GoPro challenger: HoryzonHD (pre-production, mini review)

This is the new HoryzonHD FPV camera from The unit I’ve got is a pre-production unit equipped with a wide angle lens, but I should receive the stock finished product any day now and when it does I can test the camera out for real. But in the meantime here is a mini review/comparison to the GoPro.

I’ve wanted a camera like this for ages. I even tried to modify my own cameras to add a long ribbon cable but it failed. So I gave up on the idea and got a GoPro when it was released instead. But now my dream of getting HD video from a tiny, light weight sensor can finally be realized. Finally a real challenger to the GoPro for HD FPV flying has arrived!

The down sides of the GoPro HD camera is that it is not very aerodynamic. It is also relatively heavy. These two things makes it less than ideal to pan and tilt on a FPV platform. The HorizonHD on the other hand has a tiny, light weight sensor that is both aerodynamic and easy to pan and tilt using quite small servos. This is its real strength, but it also has some other nice features that the GoPro lacks. For one thing, it has a built in display, which is really nice and comes in handy when setting things up. The HorizonHD can also be powered via the 5V of a spare channel of the receiver, no separate power-source is needed. The HorizonHD also has the advantage of weighing only 40% of the naked GoPro. Weighing in at only 40 grams (with an LCD display and all) – at least I’m really impressed by that. But how does the video quality compare to the GoPro? Let’s find that out, shall we?

Weight: ~40g
Length of the cable between the main unit and camera head: ~20cm
Memory cards supported: MicroSD
Field of view: 120° (140° with optional wide angle lens)
Recording format: H264 .MOV
Average bitrate in 1080p and 720p60FPS: ~15mbit/s
LCD display resolution: 960*420
Supply voltage: Up to 5V (Plug straight into receiver or use a 1s LiPo)

The main unit is covered in a clear heat shrink. This pre-production unit had some scratches in the heat shrink the finished unit should be nicer. The relatively big LCD screen takes up the whole front of the camera.

The back side of the main unit. Here you find the control buttons. They are quite hard to push and quite awkwardly placed as the LCD screen is on the other side. To me it would have made more sense to have them on the same side as the LCD.

The side of the main unit. A mini HDMI and mini USB connector which is also used as the SD video out. This side also has the power button which for me (with my manly fingers, without nails) is really hard to push. I use a screw-driver to push it (see picture). I wish that it had been mounted in a more easily accessible place, or just further out.

The screen is really nice. It displays the information needed and makes setting things up a lot easier.

The sensor unit. Really, really small. I’s more or less just the sensor and a lens.

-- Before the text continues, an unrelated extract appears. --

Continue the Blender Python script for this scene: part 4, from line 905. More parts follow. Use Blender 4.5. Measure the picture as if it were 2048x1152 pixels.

The back side of the sensor unit. I’ll add some glue to make sure that the cable wont come loose during flight, just to be on the safe side.

Size comparison to the GoPro. Smaller, lighter and with a cable that lets you place the lens away from the bulky parts – great.

Time to test the HoryzonHD against the GoPro Hero HD!

As you can see in the video, the HoryzonHD camera in not quite as sharp in the edges as the GoPro (it might be better with the stock lens though). The raw video from the HorizonHD does not look quite as appealing as the GoPro. This has a lot to do with the fact that the GoPro camera automatically increases the contrast as well as a few other parameters directly in the camera. The HorizonHD has a bit more information in the video, which is nice when editing, but isn’t as nice when you don’t want to mess around with levels and such. To each what each prefers – this is a plus in my book, but it’s really a matter of preference.

The average bitrate of the GoPro during these recordings was 15123 kbit/s
The average bitrate of the HorizonHD was 15128 kbit/s
Which is to say that they are more or less identical – no winner here.

(For those of you that really want to study the differences, you can download the original video file here: Download the original .MOV file)

I’m quite impressed with the quality. It would have been nice with even higher quality, but that is true for all cameras. The quality is pretty much equivalent to that of the GoPro, so no clear winner regarding video quality either. Considering the size and weight of the HorizonHD camera though, the quality is really quite impressive and the price of 150USD makes it even more so.

I can’t wait to get the real retail version of this camera and really compare it to the GoPro. From this initial testing it seems that the GoPro might have a real rival for the first time.